The most recent NCC statistics revealed that Nigeria had 219 million active mobile subscribers as of mid-2024, with teledensity hitting 101.4%.

It’s no surprise that mobile data usage is rising meteorically, led by 4G and 5G rollouts. But then, even with these statistics, the leadership of CEOs is what will truly determine whether companies thrive or stumble.

As Africa’s telecom market is projected to reach $66.61 billion by 2025, these CEOs face a common threat: tariff review.

The need to review telecoms tariffs has been trending for quite a long time but became more pronounced since President Bola Tinubu moved to Aso Rock in May 2023. 

The reasons are obvious. As Nigeria moves to deepen its digital economy, the need for telecom operators to upgrade their network infrastructure to deliver more data capacity, cannot be over-emphasized. This is key to a sustainable future. 

For close to 12 years, telecom tariffs have remained static despite the dramatic increase in operating expenses, which have surged by over 300% in the last 18 to 24 months alone. 

We suspect that NCC’s hands might be tied in the sense that President Tinubu’s government might not want an ‘immediate upward review of telecom tariffs due to the backlashes from the famous fuel subsidy removal and the electricity tariff increase – including the ‘Band A-D’ discriminatory service provisioning arrangement. 2025 is also crucial for Nigeria’s economy in terms of development and growth. 2026 is a political year preceding the election year – 2027.
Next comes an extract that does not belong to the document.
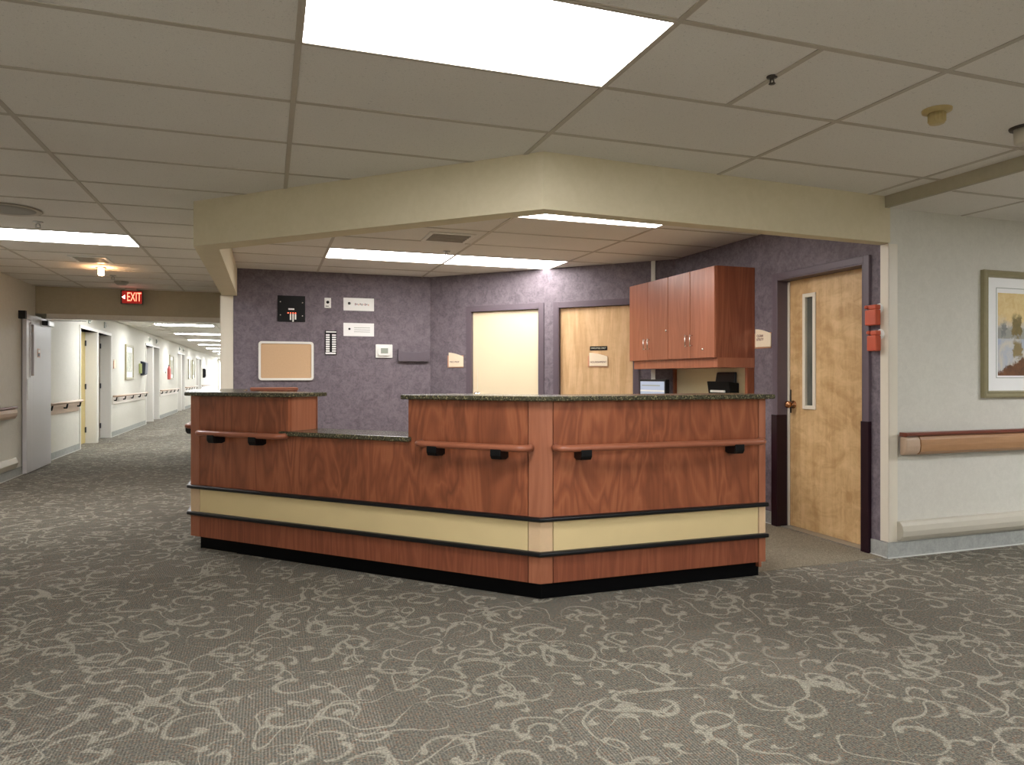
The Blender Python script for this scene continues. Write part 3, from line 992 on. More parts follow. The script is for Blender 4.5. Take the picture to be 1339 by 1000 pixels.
rail_on(st, (1.47, C0[1]), (2.80, C0[1]), (0, -1), (0.15, 1.13))
rail_on(st, (P0[0], 6.68), (P0[0], 6.05), (-1, 0), (0.12, 0.5))

# wooden box on the worktop behind the left top
cab = thing('low_cabinet', 'low cherry wood cabinet standing behind the left raised granite top', 'cabinet', (0.05, 7.0, 0.0), 0.0)
MB('cherry').box(-0.2, 0.2, -0.15, 0.15, 0.0, 1.10).build('body', cab)
MB('rail').box(-0.21, 0.21, -0.16, 0.16, 1.10, 1.125).build('top', cab, 0.004)

# ------------------------------------------------------------------ desk and wall cabinet by the utility door
ZB = 0.75
dk = thing('built_in_desk', 'built-in wooden desk with a cream top below the hanging wall cabinet', 'desk', (XD, 5.08, 0), 0)
MB('backsplash').box(-0.62, -0.002, 0.0, 1.21, 0.72, ZB).build('worktop', dk, 0.004)
MB('cherry').box(-0.60, -0.002, 0.0, 0.025, 0.0, 0.72).build('end_panel', dk)
MB('cherry').box(-0.58, -0.002, 1.03, 1.055, 0.0, 0.72).build('end_panel', dk)
for z0_, z1_ in ((0.12, 0.38), (0.39, 0.54), (0.55, 0.70)):
    dr = MB('cherry').box(-0.60, -0.582, 0.03, 0.42, z0_, z1_).build('drawer', dk, 0.002)
    MB('chrome').tube((-0.625, 0.17, z1_ - 0.06), (-0.625, 0.28, z1_ - 0.06), 0.005).build('handle', dr)
MB('cherry').box(-0.58, -0.02, 0.42, 0.44, 0.0, 0.72).build('divider', dk)

bp = thing('backsplash_panel', 'cream backsplash panel with wooden side strips under the hanging wall cabinet', 'panel', (XD, 5.08, 0), 0)
MB('backsplash').box(-0.02, -0.002, 0.03, 1.19, ZB + 0.001, 1.304).build('board', bp)
MB('cherry').box(-0.075, -0.002, 0.0, 0.03, ZB + 0.001, 1.304).build('side_strip', bp)
MB('cherry').box(-0.05, -0.002, 1.19, 1.22, ZB + 0.001, 1.304).build('side_strip', bp)

wc = thing('hanging_cabinet', 'cherry wood wall cabinet with four doors hung above the desk', 'cabinet', (XD, 5.075, 0), 0)
yb = [0.0, 0.37, 0.738, 1.112, 1.488]
# body: back left corner is cut to meet the angled wall
mb = MB('cherry_dark')
mb.prism([(-0.385, 0.0), (-0.002, 0.0), (-0.002, 1.24), (-0.236, 1.478), (-0.385, 1.478)], 1.387, 2.162)
mb.build('body', wc)
for k in range(4):
    a, b_ = yb[k] + 0.003, yb[k + 1] - 0.003
    dr = MB('cherry_post').box(-0.405, -0.386, a + 0.001, b_ - 0.001, 1.389, 2.160).build('door', wc, 0.0015)
    hy = b_ - 0.035 if k % 2 == 0 else a + 0.035
    mb = MB('chrome')
    mb.tube((-0.432, hy, 1.49), (-0.432, hy, 1.60), 0.005)
    mb.tube((-0.432, hy, 1.50), (-0.405, hy, 1.50), 0.004); mb.tube((-0.432, hy, 1.59), (-0.405, hy, 1.59), 0.004)
    mb.build('handle', dr)
    if k in (0, 2):
        MB('chrome').lathe([(0.001, 0), (0.011, 0), (0.011, 0.006), (0.001, 0.006)], (0, 0, 0), 'z', 14).build('lock', dr)
        lk = dr.children[-1]
        lk.location = (-0.405, a + (0.17 if k == 0 else 0.03), 1.462 if k == 0 else 1.66); lk.rotation_euler = (0, -PI / 2, 0)
MB('cherry_post').prism([(-0.375, -0.0), (-0.002, -0.0), (-0.002, 1.24), (-0.2, 1.44), (-0.375, 1.44)], 1.305, 1.387).build('valance', wc)

# monitor
mo = thing('computer_monitor', 'black computer monitor with a lit screen on the desk below the wall cabinet', 'monitor', (3.55, 6.1, ZB), -PI / 2)
# local x to the viewer's right along -Y, y into
MB('black').box(-0.25, 0.25, -0.015, 0.03, 0.12, 0.45).build('housing', mo, 0.006)
mb = MB('screen').box(-0.23, 0.23, -0.0165, -0.014, 0.145, 0.43)
mb.use('white').box(-0.23, 0.23, -0.0175, -0.016, 0.33, 0.345).use('lcd').box(-0.2, 0.15, -0.0175, -0.016, 0.385, 0.395)
mb.build('screen', mo)
MB('black').box(-0.03, 0.03, 0.03, 0.06, 0.02, 0.3).build('stand', mo)
MB('black').box(-0.12, 0.12, -0.07, 0.12, 0.0, 0.02).build('base', mo, 0.004)
mo.location = (3.60, 6.17, ZB)
# small white phone/lamp end
# black wall file holder
fh = thing('file_holder', 'black plastic paper holder on the cream backsplash below the wall cabinet', 'file holder', (XD - 0.021, 5.43, 1.0), -PI / 2)
mb = MB('black')
mb.extrude_yz([(0, 0.0), (0, 0.17), (-0.11, 0.185), (-0.08, 0.0)], -0.16, 0.17)
mb.build('pocket', fh, 0.006)
mb = MB('dark_grey').extrude_yz([(0, 0.1), (0, 0.27), (-0.02, 0.265), (-0.05, 0.1)], -0.14, 0.14)
mb.build('back_plate', fh, 0.012)
MB('paper').box(-0.1, 0.1, -0.114, -0.095, 0.085, 0.105).build('label_strip', fh)
# pipe chase strip at the corner
o = MB('white_trim').box(-0.022, 0.022, -0.012, 0.0, ZB, CH - 0.001).build('trim_4')
o.location = (CX + 2.74 / D45, CY - 2.74 / D45, 0); o.rotation_euler = (0, 0, -PI / 4); struct(o)

# ------------------------------------------------------------------ things on the purple rear wall (local x right, -y out)
def onwall(name, label, cat, x, z, group=None): return thing(name, label, cat, (x, YP, z), 0, group)
t = onwall('alarm_panel', 'square black alarm panel with red lights on the purple wall', 'panel', 0.2455, 2.0)
MB('black').box(-0.15, 0.15, -0.012, 0, -0.147, 0.147).build('plate', t, 0.002)
for x, z in ((-0.12, 0.075), (0.12, 0.07), (-0.12, -0.075), (0.12, -0.08)):
    MB('chrome').lathe([(0.001, -0.015), (0.008, -0.014), (0.008, -0.012)], (x, 0, z), 'y', 10).build('screw', t)
MB('white').box(-0.035, 0.03, -0.014, -0.012, -0.013, 0.003).build('label_strip', t)
for k, (x, l) in enumerate(((-0.037, 0), (-0.01, 0.07), (0.017, 0.09), (0.043, 0.065))):
    MB('led_red').lathe([(0.001, -0.018), (0.006, -0.016), (0.006, -0.012)], (x, 0, -0.05), 'y', 12).build('indicator_light', t)
    if l: MB('white').box(x - 0.008, x + 0.008, -0.014, -0.012, -0.058 - l, -0.06).build('switch_strip', t)
t = onwall('switch_plate', 'small white plate with a black keyhole right of the black panel', 'switch', 0.6455, 2.08)
MB('white').box(-0.037, 0.037, -0.008, 0, -0.058, 0.058).build('plate', t, 0.003)
mb = MB('black').lathe([(0.001, -0.016), (0.015, -0.015), (0.018, -0.008)], (0, 0, 0.008), 'y', 16); mb.build('key_switch', t)
MB('dark_grey').box(-0.025, 0.01, -0.0095, -0.008, -0.042, -0.034).build('marking', t)
t = onwall('annunciator_sign', 'upper white card with a black knob and red markings on the purple wall', 'sign', 0.9985, 2.0735)
MB('white').box(-0.1765, 0.1765, -0.006, 0, -0.0745, 0.0745).build('card', t, 0.002)
MB('dark_grey').lathe([(0.001, -0.014), (0.014, -0.013), (0.016, -0.006)], (-0.11, 0, 0.01), 'y', 14).build('knob', t)
mb = MB('sign_text')
for k in range(9):
    mb.use(('sign_text', 'dark_grey', 'sign_back')[k % 3]).box(-0.045 + k * 0.019, -0.036 + k * 0.019, -0.0075, -0.006, -0.012 + 0.006 * (k % 2), 0.014 - 0.004 * (k % 3))
mb.build('markings', t)
t = onwall('notice_card', 'lower white card with a dark knob and three grey lines on the purple wall', 'sign', 0.9985, 1.778)
MB('paper').box(-0.1765, 0.1765, -0.006, 0, -0.077, 0.077).build('card', t, 0.002)
MB('dark_grey').lathe([(0.001, -0.014), (0.012, -0.013), (0.013, -0.006)], (-0.108, 0, 0.007), 'y', 14).build('knob', t)
mb = MB('lcd')
for k in range(3): mb.box(-0.055, 0.13, -0.0075, -0.006, 0.02 - k * 0.024, 0.025 - k * 0.024)
mb.build('markings', t)
t = onwall('label_directory', 'black strip panel with two columns of white labels on the purple wall', 'panel', 0.6795, 1.6205)
MB('black').box(-0.065, 0.065, -0.014, 0, -0.14, 0.14).build('plate', t, 0.003)
mb = MB('white')
mb.box(-0.055, 0.06, -0.016, -0.014, 0.117, 0.132); mb.box(-0.06, 0.055, -0.016, -0.014, -0.132, -0.112)
for k in range(8):
    z = 0.088 - k * 0.0262
    mb.box(-0.056, -0.013, -0.016, -0.014, z - 0.009, z + 0.009); mb.box(0.013, 0.058, -0.016, -0.014, z - 0.009, z + 0.009)
mb.build('label_strips', t)
t = onwall('bulletin_board', 'tan bulletin board with a rounded ivory frame on the purple wall', 'bulletin board', 0.19, 1.4065)
W_, H_ = 0.596, 0.439
MB('cork').extrude_xz(rrect(W_ - 0.03, H_ - 0.03, 0.02), -0.012, -0.001).build('board', t)
out, inn = rrect(W_, H_, 0.035), rrect(W_ - 0.05, H_ - 0.05, 0.016)
mb = MB('white_trim'); n = len(out)
A = [mb.bm.verts.new((x, 0, z)) for x, z in out]; B = [mb.bm.verts.new((x, -0.022, z)) for x, z in out]
Cc = [mb.bm.verts.new((x, -0.022, z)) for x, z in inn]; D = [mb.bm.verts.new((x, -0.01, z)) for x, z in inn]
for i in range(n):
    j = (i + 1) % n
    for p, q in ((A, B), (B, Cc), (Cc, D)): mb.face([p[i], p[j], q[j], q[i]])
mb.build('frame', t)
t = onwall('thermostat', 'white thermostat with a grey display on the purple wall', 'thermostat', 1.292, 1.53)
MB('white').box(-0.1, 0.1, -0.02, 0, -0.08, 0.08).build('backplate', t, 0.008)
MB('white').extrude_xz(rrect(0.15, 0.11, 0.03), -0.04, -0.02).build('cover', t, 0.006)
MB('lcd').box(-0.042, 0.042, -0.043, -0.039, -0.028, 0.034).build('display', t)
t = onwall('document_pocket', 'purple-grey plastic wall pocket beside the thermostat', 'wall pocket', 1.64, 1.49)
M['pocket'] = plain('purple_grey_plastic', (100, 91, 99), 0.3)
mb = MB('pocket')
pts = [(-0.19, 0.075), (-0.165, 0.045), (-0.08, 0.03), (0.08, 0.03), (0.16, 0.045), (0.19, 0.075), (0.185, -0.075), (-0.185, -0.075)]
mb.extrude_xz(pts, -0.05, -0.046)
mb.box(-0.185, -0.181, -0.05, 0, -0.075, 0.06); mb.box(0.181, 0.185, -0.05, 0, -0.075, 0.06); mb.box(-0.185, 0.185, -0.05, 0, -0.079, -0.075)
mb.build('pocket', t, 0.002)
MB('pocket').box(-0.175, 0.175, -0.053, -0.05, -0.06, -0.05).build('ridge', t)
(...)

But truth be told, Nigeria’s economy will even sink further if telcos pull the plug. 

The President must summon the courage to surmount the pressure to suffocate the telecommunications industry.

It has become essential to realign telecom service pricing structure with economic realities!

Nigeria has ushered in the high-speed 5G era for AI, Cloud computing, Data science applications, and Blockchain era. Nevertheless, more investments are required towards building a more resilient network such that the operators can meet the regulator’s KPIs.

All of these require significant investments which are sourced from the international markets at costs denominated in US Dollars.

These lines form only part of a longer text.